FA_Q2
Gold Member
As mentioned before, there's nothing here that changes anything.Here is the main area where the logic of using prior restraint outside of free speech bothers me. There is not a single condition that prohibits an individual from free speech. There are specific types of speech that are restricted. If an individual were to violate them, he/she may be subject to a penalty, but the basic right to free speech is not removed. Not so with 2nd Amendment rights. Because of the deadly nature of firearms, it became necessary to restrict this right to those who have committed certain crimes in the past. This is typically designated as Class C felonies. Should this condition exist, the individual does not have this right.
The argument that background checks are a form of prior restraint rests on the idea that it is intended to prevent the illegal practice of the act preemptively, by censoring a violation of restricted form of speech before they happen. The intent of them may very well be to reduce violent crime, but the action itself is checking for eligibility, to see if the purchaser has committed a crime that has prohibited him from his 2nd Amendment rights.
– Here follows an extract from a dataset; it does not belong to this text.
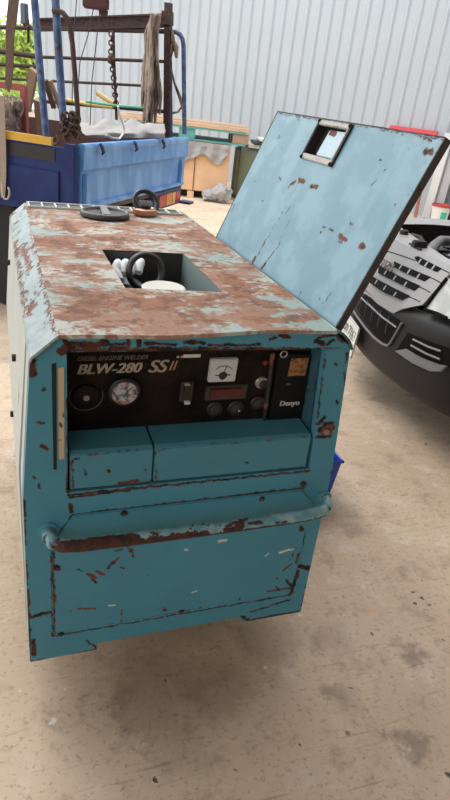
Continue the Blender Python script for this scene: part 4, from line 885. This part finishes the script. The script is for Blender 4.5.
gap_m = plain('grille_black', (0.005, 0.005, 0.005), .8, 0, .2, 30, Specular_IOR_Level=.15)
chrome = plain('chrome', (0.62, 0.62, 0.62), .2, .9, .05)
# bumper shell
bb = B(); prof_ = [(.205, -.16), (.225, -.05), (.265, -.012), (.36, .0), (.50, .004), (.585, .0), (.635, -.03)]
def bump(u, v):
    s = -.86+u*1.74; k = v*(len(prof_)-1); i = min(int(k), len(prof_)-2); f = k-i; z = prof_[i][0]*(1-f)+prof_[i+1][0]*f; o = prof_[i][1]*(1-f)+prof_[i+1][1]*f
    rise = .045*max(0, abs(s-.08)-.35)/.45
    if z > .5: z += rise
    return cs(s, z, o-.35*max(0, abs(s)-.72)**1.3)
bb.grid(bump, 44, 12, CN*-.02); bb.build('bumper', blackp, car, smooth=True)
# silver grille shield, with its dark slots, slats, and the lower intake
def E_(z): return .52+(z-.68)*.35
bb = B(); patch(bb, [(-.38, .885), (-.34, .60), (-.24, .56), (.335, .575), (.395, .62), (.50, .68), (.545, .84), (.555, .885)], .004, .02); sh = bb.build('grille_surround', silver, car, label='silver grille surround')
def Q(*qs): return [cq(q) for q in qs]
slots = [[(415.5, 257), (419, 256.2), (443, 268.5), (438, 272.3), (421, 264.5), (417.5, 261)], [(395, 261.5), (405, 266), (432, 277), (425.5, 281.5), (404, 272), (395, 267)], [(380, 265.5), (393, 272.5), (421.5, 286), (415.5, 291), (395, 281), (379, 273)], [(371, 275), (385, 283), (411, 296), (403, 300), (386, 293), (371, 283)]]
for pol in slots:
    bb = B(); patch(bb, Q(*pol), .0065, .004); g_ = bb.build('grille_slot', gap_m, car)
    sz = Q(*pol); sa, sb = min(p[0] for p in sz), max(p[0] for p in sz)
    for k in range(1, 4):
        bb = B(); x = sa+(sb-sa)*k/4; zz = sum(p[1] for p in sz)/len(sz); bb.slab([cs(x-.005, zz-.012, .0075), cs(x+.005, zz-.012, .0075), cs(x+.009, zz+.012, .0075), cs(x-.001, zz+.012, .0075)], CN*-.003); bb.build('grille_divider', silver, g_)
for qa, qb in (((431, 277.5), (442, 283)), ((420.5, 287), (431, 292.5)), ((410, 297), (421, 302)), ((443, 269.5), (450, 273)), ((386, 250.5), (416, 260.5))):
    bb = B(); bb.tube([cs(*cq(qa), .0045), cs(*cq(((qa[0]+qb[0])/2, (qa[1]+qb[1])/2-.3)), .0045), cs(*cq(qb), .0045)], .0022, 6); bb.build('panel_gap', gap_m, sh)
bb = B(); patch(bb, Q((366, 294), (372, 298), (385, 310), (403, 322), (396, 334), (390, 344.5), (381, 339), (368, 324), (358, 308)), .008, .012); it = bb.build('lower_intake', gap_m, car)
bb = B(); bb.tube([cs(*cq(q), .010) for q in ((361, 296), (372, 306), (384, 317), (398.5, 327.5))], .005, 8); bb.build('chrome_line', chrome, it, smooth=True)
bb = B(); bb.tube([cs(*cq(q), .010) for q in ((352, 306), (359, 317), (367, 328), (375, 337), (383, 343.5), (389, 346), (392, 343.5), (397, 335), (404, 323))], .007, 8); bb.build('intake_lip', plain('grey_lip', (0.16, 0.15, 0.155), .5), it, smooth=True)
for k in range(7):
    s = -.20+k*.085; bb = B(); bb.slab([cs(s, .46, .0085), cs(s+.006, .46, .0085), cs(s+.006, .555, .0085), cs(s, .555, .0085)], CN*-.003); bb.build('intake_bar', plain('intake_grey', (0.04, 0.038, 0.04), .6), it)
text('badge', 'ISUZU', .06, cs(.105, .762, .012), (cs(.2, .765)-cs(.02, .762)), Z-CN*.1, chrome, sh, squash=1.0, extr=.004, bold=.0)
# headlamp, fog lamp bay
lens_m = NT('headlamp'); c = lens_m.obj(); f = lens_m.noise(c, 16, 3, .5, .6).outputs['Fac']; lens_m.set(Base_Color=lens_m.mix(lens_m.step(f, .4, .65), (0.52, 0.55, 0.51), (0.70, 0.71, 0.67)), Roughness=.12)
hl = Q((427, 309.5), (431, 303), (438, 293), (449.5, 278.5)); hl2 = Q((449.5, 318.5), (440, 314))
bb = B(); patch(bb, hl+[(.72, .865), (.82, .82), (.84, .72), (.76, .69)]+hl2, .010, .03); hd = bb.build('headlamp', lens_m.m, car, label='pale glass headlamp')
bb = B(); bb.tube([cs(*p, .012) for p in (hl[-1], hl[2], hl[1], hl[0], hl2[1], hl2[0])], .009, 8); bb.build('headlamp_seal', gap_m, hd, smooth=True)
fp = Q((398, 350), (409, 333), (449, 348)); fp2 = Q((449, 366), (440, 372))
bb = B(); patch(bb, fp+[(.80, .54), (.82, .46)]+fp2, .008, .012); fg_ = bb.build('fog_lamp_bay', plain('bay_black', (0.006, 0.006, 0.006), .8, 0, .2, 30, Specular_IOR_Level=.15), car)
lp_ = Q((397, 351), (408, 349), (424, 358), (441, 364.5), (449, 366), (443, 372), (432, 371.5), (414, 363))
bb = B(); patch(bb, lp_, .014, .012); bb.build('bay_sill', plain('grey_sill', (0.20, 0.20, 0.215), .45), fg_, bevel=.002)
for qa, qb in (((416, 339.5), (444, 351.5)), ((414, 345.5), (443, 359.5))):
    bb = B(); bb.tube([cs(*cq(qa), .016), cs(*cq(((qa[0]+qb[0])/2, (qa[1]+qb[1])/2+1)), .016), cs(*cq(qb), .016)], .005, 8); bb.build('bay_bar', plain('bar_grey', (0.25, 0.24, 0.24), .4), fg_, smooth=True)
# number plate
pq = [cq(q) for q in ((352.2, 311), (365.5, 329), (357, 358.3), (342, 335.5))]
PL = [cs(s, z, .035) for s, z in pq]
off = CN*.0
bb = B(); bb.slab(PL, CN*-.006); npl = bb.build('number_plate', plain('plate_white', (0.70, 0.71, 0.68), .45, 0, .04), car, bevel=.002)
pux = (PL[1]-PL[0]); puy = (PL[0]-PL[3]+PL[1]-PL[2])/2; pc_ = (PL[0]+PL[1]+PL[2]+PL[3])/4
gtx = plain('plate_green', (0.12, 0.18, 0.15), .5)
text('lettering', 'ฒท 7163', .105, pc_+puy*.10+CN*.0015, pux, puy, gtx, npl, squash=.62, extr=.0008)
bb = B(); bb.tube([p+CN*.001 for p in PL], .004, 6, closed=True); bb.build('plate_border', plain('plate_rim', (0.45, 0.47, 0.45), .4), npl)
# top panel over the radiator, fenders, engine bay
def cd_(s, d, z): return C0+CAa*s-CN*d+Z*z
bb = B(); bb.grid(lambda u, v: cs(-.72+u*1.4, .885+.010*v, 0)-CN*v*(.035+.10*max(0, 1-((-.72+u*1.4+.15)/.6)**2)), 30, 4, Z*-.03); bb.build('radiator_panel', silver, car, smooth=True)
bayd = plain('engine_bay_dark', (0.014, 0.012, 0.012), .6)
bb = B(); bb.box(cd_(.05, .85, .60), (1.30, 1.25, .06), (CAa, -CN, Z)); bb.box(cd_(.05, 1.42, .70), (1.34, .05, .34), (CAa, -CN, Z))
for s_ in (-.66, .76): bb.box(cd_(s_, .85, .72), (.05, 1.1, .28), (CAa, -CN, Z))
bb.build('engine_bay', bayd, car)
for s_, lab in ((-.78, 'far front wing'), (.88, 'near front wing')):
    sd = 1 if s_ > 0 else -1
    def wing(u, v):
        d = .18+u*1.35; pr2 = [(-.15, .885), (.0, .895), (.055, .88), (.085, .83), (.10, .70)]; k = v*4; i = min(int(k), 3); f = k-i
        dx = pr2[i][0]*(1-f)+pr2[i+1][0]*f; z = pr2[i][1]*(1-f)+pr2[i+1][1]*f
        return cd_(s_+sd*(dx-.03)-sd*.05*max(0, .45-d), d, z-.10*max(0, .6-d)**1.2)
    bb = B(); bb.grid(wing, 24, 8, Z*-.02 if False else -CAa*sd*.02); bb.build('wing', silver, car, smooth=True, label=lab)
for s_ in (-.68, .78):
    wc_ = cd_(s_, .80, .35); bb = B(); bb.lathe([(.2, -.11), (.33, -.105), (.35, -.07), (.35, .07), (.33, .105), (.2, .11)], wc_, CAa, 32); bb.build('wheel', tyre, car, smooth=True)
bb = B(); bb.box(cd_(.05, .9, .42), (1.1, 1.2, .3), (CAa, -CN, Z)); bb.build('underbody', bayd, car)
em = plain('engine_alloy', (0.16, 0.16, 0.165), .45, .4, .3, 20); em2 = plain('grey_hose', (0.09, 0.09, 0.095), .5); em3 = plain('white_tank', (0.55, 0.54, 0.50), .4)
bb = B(); bb.box(cd_(.06, .62, .74), (.50, .60, .20), (CAa, -CN, Z)); eng = bb.build('engine_cover', em2, car, bevel=.03)
def hose(pts, r, m_, nm='hose'): bb = B(); bb.tube([cd_(*p) for p in pts], r, 10); bb.build(nm, m_, car, smooth=True)
hose([(.20, .20, .85), (.12, .26, .885), (.04, .33, .90), (.02, .42, .90), (.08, .50, .885), (.18, .55, .86)], .026, em, 'intake_pipe')
hose([(.30, .26, .86), (.26, .34, .895), (.20, .42, .90), (.16, .52, .88)], .022, em)
hose([(-.20, .26, .84), (-.12, .24, .885), (-.04, .25, .89), (.04, .24, .875), (.12, .20, .86)], .014, mat_dark)
hose([(.42, .20, .85), (.44, .30, .885), (.42, .44, .89), (.36, .56, .86)], .018, em2)
bb = B(); bb.box(cd_(-.08, .19, .845), (.12, .10, .09), (CAa, -CN, Z)); bb.build('washer_tank', em3, car, bevel=.025)
bb = B(); bb.lathe([(.024, 0), (.024, .022), (.016, .027)], cd_(-.10, .18, .888), Z, 16); bb.build('tank_cap', mat_dark, car)
bb = B(); kq = cs(*cq((409, 249)), 0)-CN*.05+Z*.02; bb.box(kq, (.05, .07, .05), (CAa, -CN, Z)); bb.box(kq-Z*.012+CN*.02, (.15, .025, .02), (CAa, -CN, Z)); bb.build('bonnet_catch', mat_dark, car, bevel=.006)
rr = random.Random(4)
for i in range(18):
    bb = B(); p = cd_(rr.uniform(-.1, .55), rr.uniform(.17, .6), rr.uniform(.82, .865)); bb.box(p, (rr.uniform(.04, .10), rr.uniform(.04, .09), rr.uniform(.03, .06)), (CAa, -CN, Z)); bb.build('engine_part', (em, em2, mat_dark, mat_dark, em)[i % 5], car, bevel=.012)

# ------------------------------------------------------------------ trees beyond the yard
leafm = NT('yellow_green_leaves'); c = leafm.obj(); f = leafm.noise(c, 3, 4).outputs['Fac']; leafm.set(Base_Color=leafm.mix(f, (0.20, 0.36, 0.05), (0.56, 0.64, 0.14)), Roughness=.6)  # leaf colour mixed from green to yellow green
bark = plain('bark', (0.10, 0.07, 0.05), .9)
for i, (q, dist, R, lab) in enumerate((((26, 52), 24, 1.25, 'yellow green tree beyond the truck rack, right one'), ((4, 62), 27, 1.9, 'leafy green tree at the left edge beyond the truck rack'), ((15, 80), 34, 1.7, 'low green tree between the two taller trees behind the truck'))):
    P = CAM+ray(q)*dist; t = thing('tree', lab, 'tree', (P.x, P.y, 0)); rr = random.Random(i); bb = B()
    for k in range(1500):
        d = V((rr.gauss(0, 1), rr.gauss(0, 1), rr.gauss(0, 1))).normalized()*(rr.random()**.4)*R*(1+.3*noise.noise(V((rr.random()*3, i, 0))))
        p = P+V((d.x, d.y, d.z*.85)); e1 = V((rr.gauss(0, 1), rr.gauss(0, 1), rr.gauss(0, 1))).normalized()*.16; e2 = e1.orthogonal().normalized()*.07
        bb.face([p-e1, p+e2, p+e1, p-e2])
    bb.build('foliage', leafm.m, t)
    bb = B(); bb.tube([(P.x, P.y, 0), (P.x+.1, P.y, P.z*.5), (P.x, P.y, P.z+.4)], [.16, .12, .05], 10)
    for k in range(4): bb.tube([(P.x+.05, P.y, P.z*.7), (P.x+rr.uniform(-1, 1), P.y+rr.uniform(-1, 1), P.z+rr.uniform(0, .8))], [.06, .02], 6)
    bb.build('trunk', bark, t)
However you want to word it, the basic function of the background check is to restrain the exericse of the right prior to the exercise of same to determine if said exercise will break the law; if it does, then the exercise is denied, if not, then it it is allowed to continue.
The important part of this is "...to determine if said exercise will break the law..." -- it doesnt matter what law is broken, and it doesnt matter the basis for that law, the issue is the breaking of the law itself. As such, your differential argument as to felons having their right removed is meaningless as it does not matter how the law in question came to be or what effect it has, only that the law is/is not broken by the exercise in question.
I think that he does have a point in that there is no case of a first amendment right being removed through judicial process whereas there is clear and common infringement on second amendment rights through the judicial process.
In that, there is no compelling state interest in applying prior restraint to the first amendment your rights are always present. There is more of a compelling state interest in regard to the second amendment in that there ARE cases where you no longer have your second amendment rights.
I think that another tact can be taken here as well with the idea that illegally obtaining a weapon does violate others rights (namely endangering others health and life). In your case against the right to vote, you apply prior restraint because illegally exercising that right infringes on others voting rights by diminishing them. It is true that legally purchasing and possessing a weapon is not a danger to others and is a right. However, we are not talking about the legal purchase here but the illegal purchase of a weapon. In that respect, is not the illegal purchase and possession of a weapon a danger to others health? If the answer is no, then why are we limiting those individuals right to a firearm in the first place? If that answer truly is no then the courts should not (and really do not have the right) to remove a persons second amendment rights. If that answer is a yes, then you have a good case for the application of prior restraint being a compelling state interest in the purchase and possession of firearms.